## Start Supplied material
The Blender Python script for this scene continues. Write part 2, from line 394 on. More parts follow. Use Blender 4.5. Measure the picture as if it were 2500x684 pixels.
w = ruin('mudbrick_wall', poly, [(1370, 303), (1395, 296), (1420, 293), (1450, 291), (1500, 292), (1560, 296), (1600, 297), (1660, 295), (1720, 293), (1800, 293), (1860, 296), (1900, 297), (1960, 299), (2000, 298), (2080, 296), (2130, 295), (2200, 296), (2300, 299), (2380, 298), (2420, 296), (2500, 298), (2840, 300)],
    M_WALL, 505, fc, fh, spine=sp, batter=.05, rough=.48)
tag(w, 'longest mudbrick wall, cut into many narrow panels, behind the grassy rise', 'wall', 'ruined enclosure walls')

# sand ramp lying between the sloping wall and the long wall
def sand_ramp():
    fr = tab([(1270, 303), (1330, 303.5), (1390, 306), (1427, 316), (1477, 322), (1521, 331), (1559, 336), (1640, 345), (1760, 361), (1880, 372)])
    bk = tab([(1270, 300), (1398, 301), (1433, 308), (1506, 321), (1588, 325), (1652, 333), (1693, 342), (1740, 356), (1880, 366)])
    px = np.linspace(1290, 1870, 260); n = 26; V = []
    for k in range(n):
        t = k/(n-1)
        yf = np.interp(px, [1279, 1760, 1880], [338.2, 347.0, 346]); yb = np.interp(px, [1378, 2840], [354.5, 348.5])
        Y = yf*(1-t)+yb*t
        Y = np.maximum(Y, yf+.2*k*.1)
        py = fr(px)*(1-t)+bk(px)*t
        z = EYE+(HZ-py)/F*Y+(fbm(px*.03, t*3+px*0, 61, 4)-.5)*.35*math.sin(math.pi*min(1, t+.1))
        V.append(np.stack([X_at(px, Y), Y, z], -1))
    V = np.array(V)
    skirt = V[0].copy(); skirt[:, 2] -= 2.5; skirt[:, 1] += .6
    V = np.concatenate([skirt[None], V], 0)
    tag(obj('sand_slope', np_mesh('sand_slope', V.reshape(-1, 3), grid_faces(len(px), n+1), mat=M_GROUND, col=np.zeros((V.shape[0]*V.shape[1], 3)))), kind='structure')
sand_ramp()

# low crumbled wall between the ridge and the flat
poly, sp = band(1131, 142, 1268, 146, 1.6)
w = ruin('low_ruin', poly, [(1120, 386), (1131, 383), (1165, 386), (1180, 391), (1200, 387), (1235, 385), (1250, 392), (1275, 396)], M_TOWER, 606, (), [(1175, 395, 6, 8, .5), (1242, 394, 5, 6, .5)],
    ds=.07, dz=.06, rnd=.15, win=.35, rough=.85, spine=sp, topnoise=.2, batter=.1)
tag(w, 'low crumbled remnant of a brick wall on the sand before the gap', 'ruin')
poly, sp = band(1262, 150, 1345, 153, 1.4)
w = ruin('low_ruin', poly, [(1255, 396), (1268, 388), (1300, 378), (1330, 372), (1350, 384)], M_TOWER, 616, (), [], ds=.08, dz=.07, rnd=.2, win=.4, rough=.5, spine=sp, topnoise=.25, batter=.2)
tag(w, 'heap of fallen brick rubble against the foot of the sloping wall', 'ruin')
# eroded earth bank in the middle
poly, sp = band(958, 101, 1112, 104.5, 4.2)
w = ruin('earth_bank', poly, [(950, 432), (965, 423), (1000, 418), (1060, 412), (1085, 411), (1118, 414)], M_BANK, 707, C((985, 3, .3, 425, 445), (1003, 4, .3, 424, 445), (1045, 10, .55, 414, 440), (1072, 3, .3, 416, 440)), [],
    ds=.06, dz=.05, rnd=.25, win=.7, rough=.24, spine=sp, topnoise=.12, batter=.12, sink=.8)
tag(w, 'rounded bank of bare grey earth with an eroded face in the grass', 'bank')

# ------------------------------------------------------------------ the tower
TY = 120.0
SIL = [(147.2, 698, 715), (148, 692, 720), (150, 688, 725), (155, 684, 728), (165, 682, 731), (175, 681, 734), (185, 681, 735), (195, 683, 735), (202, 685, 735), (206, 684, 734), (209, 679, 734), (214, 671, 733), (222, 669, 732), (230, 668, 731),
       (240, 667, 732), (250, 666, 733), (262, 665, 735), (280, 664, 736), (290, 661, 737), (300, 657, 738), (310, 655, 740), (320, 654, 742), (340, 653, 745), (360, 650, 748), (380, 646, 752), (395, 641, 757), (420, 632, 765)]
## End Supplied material
Extract the first line above and each line after it up to and including the one with "tag(w, 'longest mudbrick", please, exactly and with nothing else.

The Blender Python script for this scene continues. Write part 2, from line 394 on. More parts follow. Use Blender 4.5. Measure the picture as if it were 2500x684 pixels.
w = ruin('mudbrick_wall', poly, [(1370, 303), (1395, 296), (1420, 293), (1450, 291), (1500, 292), (1560, 296), (1600, 297), (1660, 295), (1720, 293), (1800, 293), (1860, 296), (1900, 297), (1960, 299), (2000, 298), (2080, 296), (2130, 295), (2200, 296), (2300, 299), (2380, 298), (2420, 296), (2500, 298), (2840, 300)],
    M_WALL, 505, fc, fh, spine=sp, batter=.05, rough=.48)
tag(w, 'longest mudbrick wall, cut into many narrow panels, behind the grassy rise', 'wall', 'ruined enclosure walls')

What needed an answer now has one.